If a country elects someone who says “Grab them by the pussy” and there are men - “good” men - that meme this, that’s not ok. Yet it happened and it’s no wonder women feel threatened underneath a government like this.
It’s not in the women’s power to stop this. Good men need to finally start fighting the bad apples if they don’t want to be mistrusted as a survival strategy.
Most men I talked to are more upset about being lumped in with the bad apples, when in reality you should be upset how your mothers, sisters, girlfriends, daughters are constantly living in fear and can’t move through any space in life without preemptive measures.
If you do, good on you! Most men don’t.
The thing is, if men don’t change, it will annoy you. But for women it may very well kill them.
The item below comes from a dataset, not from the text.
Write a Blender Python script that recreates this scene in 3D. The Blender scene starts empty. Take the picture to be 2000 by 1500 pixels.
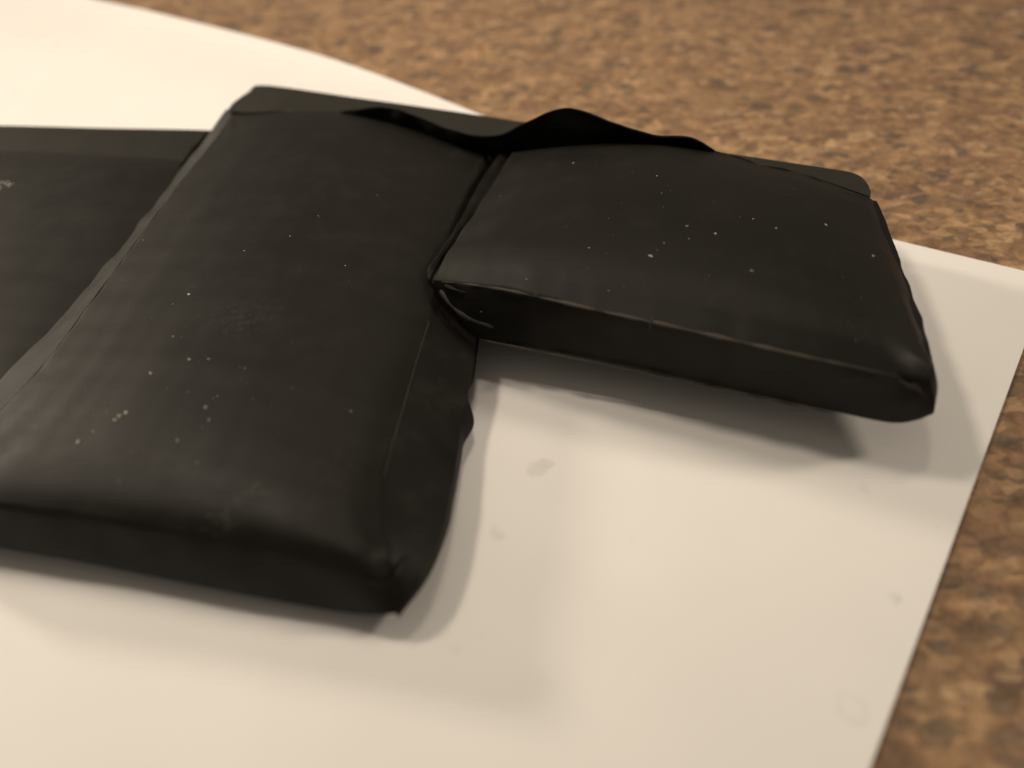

You’re seeing the problem and understanding it, yet you blame women for trying to survive.
They don’t say “All men are predators” because they want to be petty and pay men back for how they talk about women. They live by this because anything else puts them in harms way. I’m pretty sure most women would love to not have to live by that saying. Most women would love to be safe enough to abandon this. But they aren’t.
And here you are, yelling at them for trying to survive and keep themselves and each other save, because it bothers you that you get associated with bad men.
I don’t know, I feel like survival might be more important than someone feeling judged wrongly (even if the judgement truly is wrong).